2012-03-29

Call pick up and steal

Well, it has been a good day today. We have the ring groups working nicely with a variety of options, and we have even managed busy lamp field working with SNOMs, which is well fun. Mind you - I spend a few hours re-scripting the bank as they have changed their on-line banking - grrr! But I got back on VoIP (not a three letter acronym) by lunch time.

So challenge for tomorrow morning is call pickup and steal.

This needs some security so I am making phones have a "level" and not allowed to pickup or steal calls of a higher level. That should cover it.

The idea is that dialling * and number is to pick up or steal a call from that number.

"Pickup" people mostly understand - if a phone is ringing for a group or a user you dial * and the number for the group or user and grab the ringing call. Simples.

But call steal is different - that is grabbing an answered call from a user. Why would you do that?!?

Well, we have found two very good reasons for this. It is really nice.

1. If you want to transfer a call across the office, instead of saying "I have a call for you, what's you extn number?" you say "I have a call for you on 123, can you take it?". They then dial *123 and grab the call. This works very well, and is much easier than transferring a call especially with some types of phone which make transferring a real pain!

2. You can move an existing call to your mobile by dialling * and your extn. Why? Well, it is home time, and I want to head off, to seamlessly moving the call to my mobile is cool. I can do it with a headset without the other party realising. When I get home I can even steal back to the house phone. It only works because we have mobiles as extensions on the system, but that is very cool if you can do it. This works so well and people are very confused that they are now talking to me at home but called me at the office.
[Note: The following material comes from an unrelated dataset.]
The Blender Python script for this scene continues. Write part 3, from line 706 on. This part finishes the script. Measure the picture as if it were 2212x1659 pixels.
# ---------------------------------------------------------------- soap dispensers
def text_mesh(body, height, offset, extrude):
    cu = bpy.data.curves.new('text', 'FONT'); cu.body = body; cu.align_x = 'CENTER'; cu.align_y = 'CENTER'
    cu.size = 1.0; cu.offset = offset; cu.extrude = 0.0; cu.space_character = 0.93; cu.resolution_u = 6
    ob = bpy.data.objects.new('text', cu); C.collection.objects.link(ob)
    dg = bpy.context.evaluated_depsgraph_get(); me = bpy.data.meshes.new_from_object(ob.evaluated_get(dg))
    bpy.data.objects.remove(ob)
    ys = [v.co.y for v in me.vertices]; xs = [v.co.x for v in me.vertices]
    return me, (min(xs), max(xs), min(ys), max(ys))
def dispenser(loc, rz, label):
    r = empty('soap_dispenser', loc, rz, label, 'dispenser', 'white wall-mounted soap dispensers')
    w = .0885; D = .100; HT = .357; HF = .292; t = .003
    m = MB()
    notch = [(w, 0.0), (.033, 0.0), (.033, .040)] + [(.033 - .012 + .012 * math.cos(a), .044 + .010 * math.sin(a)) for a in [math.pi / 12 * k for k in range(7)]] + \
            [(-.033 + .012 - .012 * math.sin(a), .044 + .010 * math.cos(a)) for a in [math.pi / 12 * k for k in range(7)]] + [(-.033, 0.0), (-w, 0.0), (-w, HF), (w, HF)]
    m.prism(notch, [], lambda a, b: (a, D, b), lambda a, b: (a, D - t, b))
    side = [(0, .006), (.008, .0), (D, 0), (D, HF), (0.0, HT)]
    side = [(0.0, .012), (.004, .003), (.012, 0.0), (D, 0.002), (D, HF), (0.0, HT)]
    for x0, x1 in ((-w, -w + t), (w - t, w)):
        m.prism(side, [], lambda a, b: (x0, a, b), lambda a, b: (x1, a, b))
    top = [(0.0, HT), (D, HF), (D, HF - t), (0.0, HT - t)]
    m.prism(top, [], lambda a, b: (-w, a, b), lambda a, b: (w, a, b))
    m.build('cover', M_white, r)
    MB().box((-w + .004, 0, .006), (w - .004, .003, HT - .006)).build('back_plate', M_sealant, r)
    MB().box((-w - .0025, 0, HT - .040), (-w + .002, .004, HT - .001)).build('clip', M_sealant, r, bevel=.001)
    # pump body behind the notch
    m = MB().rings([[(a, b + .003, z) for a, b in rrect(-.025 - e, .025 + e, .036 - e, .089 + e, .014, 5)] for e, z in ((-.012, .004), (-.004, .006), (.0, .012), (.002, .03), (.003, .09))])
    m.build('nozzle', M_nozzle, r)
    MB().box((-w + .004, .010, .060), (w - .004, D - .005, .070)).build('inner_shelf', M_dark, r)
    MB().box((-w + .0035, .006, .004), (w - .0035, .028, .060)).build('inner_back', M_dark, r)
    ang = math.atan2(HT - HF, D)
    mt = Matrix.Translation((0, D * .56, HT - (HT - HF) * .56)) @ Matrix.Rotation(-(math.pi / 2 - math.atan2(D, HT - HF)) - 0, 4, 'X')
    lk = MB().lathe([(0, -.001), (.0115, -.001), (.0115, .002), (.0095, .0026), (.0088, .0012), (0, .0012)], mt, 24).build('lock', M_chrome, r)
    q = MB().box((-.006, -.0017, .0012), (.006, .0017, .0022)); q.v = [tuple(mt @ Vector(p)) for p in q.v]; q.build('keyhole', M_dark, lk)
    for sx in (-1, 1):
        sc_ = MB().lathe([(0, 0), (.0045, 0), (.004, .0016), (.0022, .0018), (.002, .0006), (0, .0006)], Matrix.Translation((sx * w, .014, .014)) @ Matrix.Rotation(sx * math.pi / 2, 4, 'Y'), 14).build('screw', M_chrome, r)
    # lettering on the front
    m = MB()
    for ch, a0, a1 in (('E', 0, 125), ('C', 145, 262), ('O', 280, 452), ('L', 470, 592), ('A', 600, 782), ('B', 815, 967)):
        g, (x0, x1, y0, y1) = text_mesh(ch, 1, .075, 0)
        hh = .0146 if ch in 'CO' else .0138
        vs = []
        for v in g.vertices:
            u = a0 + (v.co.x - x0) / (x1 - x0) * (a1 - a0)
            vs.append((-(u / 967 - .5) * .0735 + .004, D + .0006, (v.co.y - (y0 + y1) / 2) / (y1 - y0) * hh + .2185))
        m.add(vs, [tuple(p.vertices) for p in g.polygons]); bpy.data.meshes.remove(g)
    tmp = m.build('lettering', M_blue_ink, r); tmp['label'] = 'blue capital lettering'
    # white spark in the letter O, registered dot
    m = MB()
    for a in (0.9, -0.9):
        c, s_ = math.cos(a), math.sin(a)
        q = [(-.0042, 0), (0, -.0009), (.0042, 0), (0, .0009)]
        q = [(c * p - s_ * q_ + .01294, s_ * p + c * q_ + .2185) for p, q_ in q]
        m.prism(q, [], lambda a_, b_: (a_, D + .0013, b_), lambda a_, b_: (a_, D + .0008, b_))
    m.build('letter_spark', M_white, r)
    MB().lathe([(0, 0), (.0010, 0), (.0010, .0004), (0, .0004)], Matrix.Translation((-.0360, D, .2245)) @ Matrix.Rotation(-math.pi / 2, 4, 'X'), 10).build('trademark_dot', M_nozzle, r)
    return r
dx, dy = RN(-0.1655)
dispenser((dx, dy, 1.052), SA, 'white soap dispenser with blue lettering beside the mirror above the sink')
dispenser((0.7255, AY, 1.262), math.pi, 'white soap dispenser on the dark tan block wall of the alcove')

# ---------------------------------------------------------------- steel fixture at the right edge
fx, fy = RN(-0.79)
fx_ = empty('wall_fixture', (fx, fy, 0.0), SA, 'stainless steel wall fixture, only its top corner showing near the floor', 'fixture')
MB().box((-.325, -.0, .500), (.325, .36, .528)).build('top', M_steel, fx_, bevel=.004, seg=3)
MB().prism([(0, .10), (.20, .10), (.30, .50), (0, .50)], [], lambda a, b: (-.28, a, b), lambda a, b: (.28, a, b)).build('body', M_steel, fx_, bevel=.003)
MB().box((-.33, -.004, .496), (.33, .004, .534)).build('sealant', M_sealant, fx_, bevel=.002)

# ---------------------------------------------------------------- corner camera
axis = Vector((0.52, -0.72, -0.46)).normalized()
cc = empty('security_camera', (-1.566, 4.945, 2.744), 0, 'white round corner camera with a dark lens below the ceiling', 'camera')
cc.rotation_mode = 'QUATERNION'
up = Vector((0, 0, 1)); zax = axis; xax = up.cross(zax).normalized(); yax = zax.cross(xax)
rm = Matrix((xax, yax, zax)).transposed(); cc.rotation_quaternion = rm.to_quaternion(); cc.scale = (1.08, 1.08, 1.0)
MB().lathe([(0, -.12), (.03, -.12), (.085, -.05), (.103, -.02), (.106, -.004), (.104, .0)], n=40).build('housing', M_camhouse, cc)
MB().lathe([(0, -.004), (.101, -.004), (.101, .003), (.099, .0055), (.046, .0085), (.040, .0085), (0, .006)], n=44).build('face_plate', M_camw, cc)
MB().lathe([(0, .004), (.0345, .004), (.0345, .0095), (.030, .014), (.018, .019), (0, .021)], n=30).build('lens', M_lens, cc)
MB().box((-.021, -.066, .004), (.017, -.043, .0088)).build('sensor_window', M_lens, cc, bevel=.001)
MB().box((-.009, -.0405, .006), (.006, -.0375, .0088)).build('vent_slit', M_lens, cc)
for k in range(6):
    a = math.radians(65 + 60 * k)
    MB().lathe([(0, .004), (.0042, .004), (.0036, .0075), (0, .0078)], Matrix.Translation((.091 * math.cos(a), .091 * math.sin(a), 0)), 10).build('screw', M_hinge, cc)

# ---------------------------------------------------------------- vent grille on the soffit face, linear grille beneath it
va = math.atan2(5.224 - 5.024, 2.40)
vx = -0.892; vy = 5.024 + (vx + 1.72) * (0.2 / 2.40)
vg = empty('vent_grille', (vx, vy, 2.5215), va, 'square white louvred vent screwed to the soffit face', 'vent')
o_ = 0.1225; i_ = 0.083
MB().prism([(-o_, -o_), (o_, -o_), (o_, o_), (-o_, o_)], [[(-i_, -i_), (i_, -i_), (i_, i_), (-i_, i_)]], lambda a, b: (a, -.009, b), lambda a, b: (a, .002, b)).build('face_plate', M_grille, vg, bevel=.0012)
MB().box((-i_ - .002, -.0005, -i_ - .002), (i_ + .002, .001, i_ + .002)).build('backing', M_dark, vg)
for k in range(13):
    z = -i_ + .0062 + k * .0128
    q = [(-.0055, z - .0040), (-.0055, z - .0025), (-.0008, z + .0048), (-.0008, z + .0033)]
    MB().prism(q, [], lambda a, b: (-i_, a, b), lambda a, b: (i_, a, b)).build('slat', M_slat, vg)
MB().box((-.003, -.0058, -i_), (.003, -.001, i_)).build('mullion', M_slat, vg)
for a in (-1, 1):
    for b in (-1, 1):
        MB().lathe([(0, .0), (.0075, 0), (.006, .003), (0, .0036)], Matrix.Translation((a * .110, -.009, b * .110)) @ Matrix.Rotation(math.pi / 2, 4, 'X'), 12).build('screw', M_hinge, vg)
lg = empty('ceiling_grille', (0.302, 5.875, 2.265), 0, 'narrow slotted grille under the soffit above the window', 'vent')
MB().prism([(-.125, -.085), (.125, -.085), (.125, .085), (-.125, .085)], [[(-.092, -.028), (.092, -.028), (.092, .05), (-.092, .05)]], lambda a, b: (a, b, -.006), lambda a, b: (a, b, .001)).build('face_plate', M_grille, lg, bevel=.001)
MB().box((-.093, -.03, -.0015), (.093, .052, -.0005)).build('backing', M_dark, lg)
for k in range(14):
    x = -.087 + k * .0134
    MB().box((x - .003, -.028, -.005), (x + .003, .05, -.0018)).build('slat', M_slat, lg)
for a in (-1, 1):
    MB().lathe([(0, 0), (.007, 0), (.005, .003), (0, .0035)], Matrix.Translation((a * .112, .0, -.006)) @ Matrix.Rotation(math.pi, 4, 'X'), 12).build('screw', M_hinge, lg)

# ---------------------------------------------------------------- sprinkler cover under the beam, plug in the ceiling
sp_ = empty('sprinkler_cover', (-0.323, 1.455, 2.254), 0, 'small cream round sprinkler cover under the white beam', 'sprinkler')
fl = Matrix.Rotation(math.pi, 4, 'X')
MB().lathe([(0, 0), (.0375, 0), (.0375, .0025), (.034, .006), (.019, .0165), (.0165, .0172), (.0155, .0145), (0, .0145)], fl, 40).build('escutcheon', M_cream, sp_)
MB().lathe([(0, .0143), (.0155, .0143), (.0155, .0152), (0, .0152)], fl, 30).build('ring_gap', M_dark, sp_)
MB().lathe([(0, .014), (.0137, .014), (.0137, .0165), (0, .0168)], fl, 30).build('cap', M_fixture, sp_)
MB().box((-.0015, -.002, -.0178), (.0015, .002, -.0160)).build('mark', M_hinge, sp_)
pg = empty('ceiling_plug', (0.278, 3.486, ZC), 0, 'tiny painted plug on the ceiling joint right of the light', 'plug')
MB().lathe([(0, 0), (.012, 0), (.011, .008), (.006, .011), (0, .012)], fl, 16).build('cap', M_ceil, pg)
Well worth doing if you can.

2 comments:

  1. Regarding #1, you can do the same thing with "parking" on Cisco phone systems. The initial person would press "Park", then their phone would display the extension number for the parked call. (The administrator defines a range of extensions for this.) The initial person can then say "Hey, pick up a call on 1234", and the second person just has to dial that extension (no * in front).

    ReplyDelete
  2. we have been using call parking with snom indicator lights to do a very similar thing. Most of our 'office' extensions are actually in our home offices and on key high sites.
    Call 'stealing' would not work so well here as we are not in the same office

    Basically I Use a few buttons on the Snoms, One is set as
    park+orbit tells asterisk to park the call
    we then use a couple of buttons to pick up the first 2 parking slots, this is combined with making the adjacent indicator lights show if there is a parked call in that slot.

    The back end sip switch is asterisk. I have a fair bit of experience at this stage with snom's and I like them.